Data extract:
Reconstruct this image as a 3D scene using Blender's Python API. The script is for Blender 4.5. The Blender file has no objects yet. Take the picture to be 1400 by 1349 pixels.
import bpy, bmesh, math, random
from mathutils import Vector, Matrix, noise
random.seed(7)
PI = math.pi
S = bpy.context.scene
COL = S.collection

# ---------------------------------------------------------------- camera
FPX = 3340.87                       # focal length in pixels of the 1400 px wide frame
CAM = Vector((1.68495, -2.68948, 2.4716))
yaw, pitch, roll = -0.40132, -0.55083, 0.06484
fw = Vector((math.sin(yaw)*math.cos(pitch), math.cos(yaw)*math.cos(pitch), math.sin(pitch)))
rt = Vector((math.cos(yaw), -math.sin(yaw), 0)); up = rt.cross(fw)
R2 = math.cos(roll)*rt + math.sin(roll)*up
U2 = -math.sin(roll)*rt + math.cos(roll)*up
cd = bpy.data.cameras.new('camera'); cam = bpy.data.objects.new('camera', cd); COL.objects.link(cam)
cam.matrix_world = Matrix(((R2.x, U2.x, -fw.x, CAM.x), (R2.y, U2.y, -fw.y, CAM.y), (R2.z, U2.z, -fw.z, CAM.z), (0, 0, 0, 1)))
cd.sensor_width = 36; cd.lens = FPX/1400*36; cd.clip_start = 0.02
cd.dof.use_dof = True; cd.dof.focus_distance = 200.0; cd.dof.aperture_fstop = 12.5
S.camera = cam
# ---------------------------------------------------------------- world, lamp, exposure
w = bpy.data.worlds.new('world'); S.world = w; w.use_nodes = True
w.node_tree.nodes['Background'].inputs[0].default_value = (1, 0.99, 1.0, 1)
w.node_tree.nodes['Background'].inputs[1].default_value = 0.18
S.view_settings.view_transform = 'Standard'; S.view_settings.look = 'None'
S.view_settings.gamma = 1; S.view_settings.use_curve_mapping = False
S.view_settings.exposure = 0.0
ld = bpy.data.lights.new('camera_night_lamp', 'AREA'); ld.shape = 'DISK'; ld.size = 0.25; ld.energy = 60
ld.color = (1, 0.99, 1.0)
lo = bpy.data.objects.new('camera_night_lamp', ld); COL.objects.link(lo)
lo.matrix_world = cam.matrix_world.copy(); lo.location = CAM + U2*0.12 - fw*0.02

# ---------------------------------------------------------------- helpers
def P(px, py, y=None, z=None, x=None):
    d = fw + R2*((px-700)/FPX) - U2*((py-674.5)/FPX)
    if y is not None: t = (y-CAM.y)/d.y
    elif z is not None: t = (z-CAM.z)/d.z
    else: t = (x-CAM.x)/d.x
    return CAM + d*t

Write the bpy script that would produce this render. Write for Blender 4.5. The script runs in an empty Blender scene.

Requirements:
Above are the records; retype every one exactly.

Solution to the exercise:
Reconstruct this image as a 3D scene using Blender's Python API. The script is for Blender 4.5. The Blender file has no objects yet. Take the picture to be 1400 by 1349 pixels.
import bpy, bmesh, math, random
from mathutils import Vector, Matrix, noise
random.seed(7)
PI = math.pi
S = bpy.context.scene
COL = S.collection

# ---------------------------------------------------------------- camera
FPX = 3340.87                       # focal length in pixels of the 1400 px wide frame
CAM = Vector((1.68495, -2.68948, 2.4716))
yaw, pitch, roll = -0.40132, -0.55083, 0.06484
fw = Vector((math.sin(yaw)*math.cos(pitch), math.cos(yaw)*math.cos(pitch), math.sin(pitch)))
rt = Vector((math.cos(yaw), -math.sin(yaw), 0)); up = rt.cross(fw)
R2 = math.cos(roll)*rt + math.sin(roll)*up
U2 = -math.sin(roll)*rt + math.cos(roll)*up
cd = bpy.data.cameras.new('camera'); cam = bpy.data.objects.new('camera', cd); COL.objects.link(cam)
cam.matrix_world = Matrix(((R2.x, U2.x, -fw.x, CAM.x), (R2.y, U2.y, -fw.y, CAM.y), (R2.z, U2.z, -fw.z, CAM.z), (0, 0, 0, 1)))
cd.sensor_width = 36; cd.lens = FPX/1400*36; cd.clip_start = 0.02
cd.dof.use_dof = True; cd.dof.focus_distance = 200.0; cd.dof.aperture_fstop = 12.5
S.camera = cam
# ---------------------------------------------------------------- world, lamp, exposure
w = bpy.data.worlds.new('world'); S.world = w; w.use_nodes = True
w.node_tree.nodes['Background'].inputs[0].default_value = (1, 0.99, 1.0, 1)
w.node_tree.nodes['Background'].inputs[1].default_value = 0.18
S.view_settings.view_transform = 'Standard'; S.view_settings.look = 'None'
S.view_settings.gamma = 1; S.view_settings.use_curve_mapping = False
S.view_settings.exposure = 0.0
ld = bpy.data.lights.new('camera_night_lamp', 'AREA'); ld.shape = 'DISK'; ld.size = 0.25; ld.energy = 60
ld.color = (1, 0.99, 1.0)
lo = bpy.data.objects.new('camera_night_lamp', ld); COL.objects.link(lo)
lo.matrix_world = cam.matrix_world.copy(); lo.location = CAM + U2*0.12 - fw*0.02

# ---------------------------------------------------------------- helpers
def P(px, py, y=None, z=None, x=None):
    d = fw + R2*((px-700)/FPX) - U2*((py-674.5)/FPX)
    if y is not None: t = (y-CAM.y)/d.y
    elif z is not None: t = (z-CAM.z)/d.z
    else: t = (x-CAM.x)/d.x
    return CAM + d*t

Write the bpy script that would produce this render. Write for Blender 4.5. The script runs in an empty Blender scene.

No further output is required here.